Having taught numerous undergraduate courses while completing his doctorate at USC, Woolley has often thought about the future of his field and what today’s students in the sciences need to be ready for it.

“At this moment, schools and universities are struggling with the fundamental question of what they want to deliver for learners,” he observes. “When any large-language model can generate an essay instantly, are we giving kids a specialty, a vocation they can pursue in their first year out of college? Or is it about the ability to think and to process disparate kinds of information in new and unexpected ways, to be curious about a variety of subject areas? Personally, I lean toward the latter.”

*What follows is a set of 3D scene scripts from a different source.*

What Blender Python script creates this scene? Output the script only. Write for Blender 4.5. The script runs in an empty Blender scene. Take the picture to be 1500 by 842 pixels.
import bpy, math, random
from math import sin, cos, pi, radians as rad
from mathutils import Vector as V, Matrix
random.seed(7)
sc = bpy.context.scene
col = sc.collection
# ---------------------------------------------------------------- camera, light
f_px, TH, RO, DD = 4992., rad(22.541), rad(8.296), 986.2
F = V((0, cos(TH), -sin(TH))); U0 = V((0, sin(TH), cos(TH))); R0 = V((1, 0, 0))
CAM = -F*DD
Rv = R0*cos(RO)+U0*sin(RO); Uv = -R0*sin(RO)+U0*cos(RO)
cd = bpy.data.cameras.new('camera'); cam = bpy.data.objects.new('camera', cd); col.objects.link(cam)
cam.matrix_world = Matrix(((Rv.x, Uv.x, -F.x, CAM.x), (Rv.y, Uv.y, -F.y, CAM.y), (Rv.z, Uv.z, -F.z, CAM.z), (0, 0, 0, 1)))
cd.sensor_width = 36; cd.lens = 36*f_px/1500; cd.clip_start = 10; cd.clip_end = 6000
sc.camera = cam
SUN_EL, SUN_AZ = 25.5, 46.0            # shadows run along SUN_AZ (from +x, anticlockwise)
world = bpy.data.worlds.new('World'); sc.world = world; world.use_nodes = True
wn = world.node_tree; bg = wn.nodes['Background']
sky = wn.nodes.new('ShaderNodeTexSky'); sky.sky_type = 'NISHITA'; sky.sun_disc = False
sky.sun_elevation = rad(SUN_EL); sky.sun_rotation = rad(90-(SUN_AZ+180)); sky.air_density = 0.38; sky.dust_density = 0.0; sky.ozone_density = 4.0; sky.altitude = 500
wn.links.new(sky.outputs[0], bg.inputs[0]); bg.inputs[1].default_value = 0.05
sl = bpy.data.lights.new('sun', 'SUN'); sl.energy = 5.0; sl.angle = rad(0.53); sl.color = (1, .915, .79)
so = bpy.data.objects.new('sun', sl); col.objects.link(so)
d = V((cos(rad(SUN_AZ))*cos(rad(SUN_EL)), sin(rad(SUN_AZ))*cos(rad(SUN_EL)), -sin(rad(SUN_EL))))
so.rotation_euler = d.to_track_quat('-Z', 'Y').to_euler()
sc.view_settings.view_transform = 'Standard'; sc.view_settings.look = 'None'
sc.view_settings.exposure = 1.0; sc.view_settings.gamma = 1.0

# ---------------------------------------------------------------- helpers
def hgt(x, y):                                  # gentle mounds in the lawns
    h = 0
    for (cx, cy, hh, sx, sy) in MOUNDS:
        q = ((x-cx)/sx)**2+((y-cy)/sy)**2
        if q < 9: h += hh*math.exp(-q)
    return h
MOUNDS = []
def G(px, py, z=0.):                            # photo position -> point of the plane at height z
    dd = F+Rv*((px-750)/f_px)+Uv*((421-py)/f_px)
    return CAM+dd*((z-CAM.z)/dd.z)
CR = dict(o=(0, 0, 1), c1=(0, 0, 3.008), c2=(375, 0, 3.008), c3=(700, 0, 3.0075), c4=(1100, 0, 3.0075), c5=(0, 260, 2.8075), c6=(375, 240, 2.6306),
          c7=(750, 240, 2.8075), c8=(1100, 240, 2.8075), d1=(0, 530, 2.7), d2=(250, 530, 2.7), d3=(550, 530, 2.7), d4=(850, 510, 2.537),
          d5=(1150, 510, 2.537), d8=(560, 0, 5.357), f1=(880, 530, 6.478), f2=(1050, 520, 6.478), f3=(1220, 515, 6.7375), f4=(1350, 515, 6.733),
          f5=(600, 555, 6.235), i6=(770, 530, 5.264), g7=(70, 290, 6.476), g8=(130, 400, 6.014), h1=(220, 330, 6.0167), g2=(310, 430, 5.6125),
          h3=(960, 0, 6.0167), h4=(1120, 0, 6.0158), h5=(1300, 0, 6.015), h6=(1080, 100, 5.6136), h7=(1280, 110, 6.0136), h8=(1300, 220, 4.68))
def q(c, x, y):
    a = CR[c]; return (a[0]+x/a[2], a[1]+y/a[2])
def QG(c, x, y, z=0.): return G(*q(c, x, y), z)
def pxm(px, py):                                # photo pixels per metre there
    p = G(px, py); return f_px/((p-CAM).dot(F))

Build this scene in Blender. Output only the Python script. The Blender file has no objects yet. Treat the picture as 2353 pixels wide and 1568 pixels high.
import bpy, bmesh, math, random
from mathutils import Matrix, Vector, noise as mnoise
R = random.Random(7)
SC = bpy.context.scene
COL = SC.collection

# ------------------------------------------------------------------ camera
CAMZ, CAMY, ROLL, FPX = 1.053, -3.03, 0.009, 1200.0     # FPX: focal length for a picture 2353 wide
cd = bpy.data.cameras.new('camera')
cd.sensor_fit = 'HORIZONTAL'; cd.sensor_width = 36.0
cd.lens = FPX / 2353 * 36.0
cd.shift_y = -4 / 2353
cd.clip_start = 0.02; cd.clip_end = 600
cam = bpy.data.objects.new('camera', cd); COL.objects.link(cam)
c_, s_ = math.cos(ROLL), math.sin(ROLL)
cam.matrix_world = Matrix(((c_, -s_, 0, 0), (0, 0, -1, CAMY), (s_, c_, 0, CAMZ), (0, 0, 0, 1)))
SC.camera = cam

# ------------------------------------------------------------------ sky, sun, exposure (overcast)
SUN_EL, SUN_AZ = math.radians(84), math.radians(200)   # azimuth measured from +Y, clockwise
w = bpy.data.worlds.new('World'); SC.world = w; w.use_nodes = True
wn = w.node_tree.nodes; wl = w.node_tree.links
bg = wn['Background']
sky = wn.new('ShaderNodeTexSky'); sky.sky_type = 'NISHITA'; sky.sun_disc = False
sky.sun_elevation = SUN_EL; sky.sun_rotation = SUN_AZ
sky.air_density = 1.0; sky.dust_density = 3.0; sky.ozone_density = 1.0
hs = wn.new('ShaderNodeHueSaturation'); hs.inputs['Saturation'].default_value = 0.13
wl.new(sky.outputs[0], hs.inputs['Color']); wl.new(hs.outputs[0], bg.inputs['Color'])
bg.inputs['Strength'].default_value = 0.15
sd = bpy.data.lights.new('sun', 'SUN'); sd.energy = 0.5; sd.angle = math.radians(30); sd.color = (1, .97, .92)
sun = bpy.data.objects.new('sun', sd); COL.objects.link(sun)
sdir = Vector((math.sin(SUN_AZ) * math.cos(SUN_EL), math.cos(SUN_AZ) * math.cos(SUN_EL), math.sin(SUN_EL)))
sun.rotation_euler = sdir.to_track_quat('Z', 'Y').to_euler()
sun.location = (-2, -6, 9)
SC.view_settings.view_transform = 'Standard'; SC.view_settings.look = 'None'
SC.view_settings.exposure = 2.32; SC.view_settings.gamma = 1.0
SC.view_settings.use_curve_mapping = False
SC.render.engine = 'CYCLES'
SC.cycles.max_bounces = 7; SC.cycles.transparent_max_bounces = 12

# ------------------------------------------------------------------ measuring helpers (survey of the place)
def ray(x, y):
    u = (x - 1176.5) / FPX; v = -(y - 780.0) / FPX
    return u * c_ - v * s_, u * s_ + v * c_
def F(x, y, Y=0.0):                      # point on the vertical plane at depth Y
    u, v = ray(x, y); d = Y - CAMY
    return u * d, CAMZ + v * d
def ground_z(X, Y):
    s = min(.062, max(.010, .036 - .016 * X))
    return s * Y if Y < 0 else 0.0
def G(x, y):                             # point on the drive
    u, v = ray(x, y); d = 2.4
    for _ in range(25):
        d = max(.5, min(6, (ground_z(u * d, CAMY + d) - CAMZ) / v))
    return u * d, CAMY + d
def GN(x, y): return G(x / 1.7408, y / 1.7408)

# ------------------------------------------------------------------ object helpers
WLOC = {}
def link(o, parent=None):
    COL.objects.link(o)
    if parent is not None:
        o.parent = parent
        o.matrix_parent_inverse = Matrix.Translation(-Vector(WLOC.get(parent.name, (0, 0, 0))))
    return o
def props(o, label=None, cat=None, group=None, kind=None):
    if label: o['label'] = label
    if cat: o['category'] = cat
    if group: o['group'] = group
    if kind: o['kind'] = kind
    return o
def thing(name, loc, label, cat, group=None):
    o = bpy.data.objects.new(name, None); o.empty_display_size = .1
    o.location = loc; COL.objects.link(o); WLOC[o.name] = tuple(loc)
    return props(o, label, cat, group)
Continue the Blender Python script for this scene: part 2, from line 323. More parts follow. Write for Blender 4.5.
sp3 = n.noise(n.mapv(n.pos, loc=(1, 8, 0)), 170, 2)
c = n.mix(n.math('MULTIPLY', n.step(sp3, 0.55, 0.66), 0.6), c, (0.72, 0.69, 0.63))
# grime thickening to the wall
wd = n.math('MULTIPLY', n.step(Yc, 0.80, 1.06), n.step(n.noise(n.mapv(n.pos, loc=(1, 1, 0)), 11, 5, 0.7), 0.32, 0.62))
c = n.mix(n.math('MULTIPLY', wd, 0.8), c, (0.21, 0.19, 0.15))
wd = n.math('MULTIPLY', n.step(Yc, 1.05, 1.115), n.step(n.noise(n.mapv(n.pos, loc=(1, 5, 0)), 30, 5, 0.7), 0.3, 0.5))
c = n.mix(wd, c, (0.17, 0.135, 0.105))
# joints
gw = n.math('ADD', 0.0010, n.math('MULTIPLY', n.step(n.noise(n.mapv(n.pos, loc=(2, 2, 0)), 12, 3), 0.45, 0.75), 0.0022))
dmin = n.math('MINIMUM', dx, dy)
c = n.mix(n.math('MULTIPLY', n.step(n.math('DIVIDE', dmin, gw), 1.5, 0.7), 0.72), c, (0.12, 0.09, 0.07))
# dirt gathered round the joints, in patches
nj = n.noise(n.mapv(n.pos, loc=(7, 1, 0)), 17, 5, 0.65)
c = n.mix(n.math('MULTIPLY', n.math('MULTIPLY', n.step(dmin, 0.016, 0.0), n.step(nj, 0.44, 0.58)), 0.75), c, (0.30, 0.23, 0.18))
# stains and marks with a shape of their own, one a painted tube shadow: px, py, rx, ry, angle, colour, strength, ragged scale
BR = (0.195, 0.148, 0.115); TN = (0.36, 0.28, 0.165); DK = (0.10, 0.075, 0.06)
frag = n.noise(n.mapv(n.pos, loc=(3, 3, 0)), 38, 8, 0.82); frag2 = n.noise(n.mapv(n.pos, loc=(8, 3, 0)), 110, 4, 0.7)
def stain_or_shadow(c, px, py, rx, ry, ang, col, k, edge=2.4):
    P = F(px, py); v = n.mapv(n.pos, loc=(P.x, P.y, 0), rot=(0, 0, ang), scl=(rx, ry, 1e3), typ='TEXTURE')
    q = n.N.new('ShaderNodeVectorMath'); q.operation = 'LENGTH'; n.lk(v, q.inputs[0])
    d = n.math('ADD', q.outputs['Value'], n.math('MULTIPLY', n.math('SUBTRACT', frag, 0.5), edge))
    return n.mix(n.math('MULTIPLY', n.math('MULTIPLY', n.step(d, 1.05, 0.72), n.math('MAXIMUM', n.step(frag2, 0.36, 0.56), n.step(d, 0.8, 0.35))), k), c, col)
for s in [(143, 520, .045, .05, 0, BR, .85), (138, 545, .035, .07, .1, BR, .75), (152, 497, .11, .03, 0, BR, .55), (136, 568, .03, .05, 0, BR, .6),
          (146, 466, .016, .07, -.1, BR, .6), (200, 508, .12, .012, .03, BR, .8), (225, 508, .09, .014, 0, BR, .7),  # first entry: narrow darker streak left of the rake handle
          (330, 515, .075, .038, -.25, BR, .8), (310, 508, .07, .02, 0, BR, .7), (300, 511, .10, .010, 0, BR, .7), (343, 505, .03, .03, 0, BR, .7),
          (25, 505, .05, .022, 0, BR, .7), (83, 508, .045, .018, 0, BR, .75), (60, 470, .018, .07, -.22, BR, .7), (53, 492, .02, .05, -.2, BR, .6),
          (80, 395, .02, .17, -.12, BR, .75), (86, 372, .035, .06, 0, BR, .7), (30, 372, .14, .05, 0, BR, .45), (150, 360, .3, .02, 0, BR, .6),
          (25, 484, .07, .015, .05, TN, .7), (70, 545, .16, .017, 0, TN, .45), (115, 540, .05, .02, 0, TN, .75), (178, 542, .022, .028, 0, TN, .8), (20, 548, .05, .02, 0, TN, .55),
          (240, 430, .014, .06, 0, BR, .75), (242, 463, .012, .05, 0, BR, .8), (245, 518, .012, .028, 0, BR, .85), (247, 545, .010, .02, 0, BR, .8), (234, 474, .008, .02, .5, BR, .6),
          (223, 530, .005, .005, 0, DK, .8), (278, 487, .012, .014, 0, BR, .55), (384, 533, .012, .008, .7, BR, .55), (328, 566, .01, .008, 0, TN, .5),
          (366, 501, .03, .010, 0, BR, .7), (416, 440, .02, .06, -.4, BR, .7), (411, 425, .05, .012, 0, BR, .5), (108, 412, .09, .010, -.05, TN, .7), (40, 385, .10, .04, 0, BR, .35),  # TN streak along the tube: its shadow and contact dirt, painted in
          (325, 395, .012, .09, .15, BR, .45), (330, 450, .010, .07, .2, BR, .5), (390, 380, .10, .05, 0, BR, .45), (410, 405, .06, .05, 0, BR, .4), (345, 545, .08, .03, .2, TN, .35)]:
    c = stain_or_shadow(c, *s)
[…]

He goes on, “It’s definitely an exciting time to think about curriculum; it’s also terrifying.” But the goal of science education hasn’t changed: Inspire students to care just a little bit about what the Earth can teach us.

 

“It’s mind-blowing what you can observe and deduce when you spend enough time examining specimens, going out on a hike, tracing the patterns that we’ve studied for hundreds of years to unlock the planet’s most distant secrets,” Woolley notes. “I think about my own time in Canyonlands with Middle School Science Instructor Jim Milavec, studying geology for the first time in Sixth Grade with Science Instructor Sue Counterman, or my Fifth Grade trip to Crow Canyon. When you can get someone to see that the landscapes all around us, these layers of rock, are actually a history textbook, then that’s a major win.”

The moral of the story, according to Woolley? “The world needs more paleontologists.”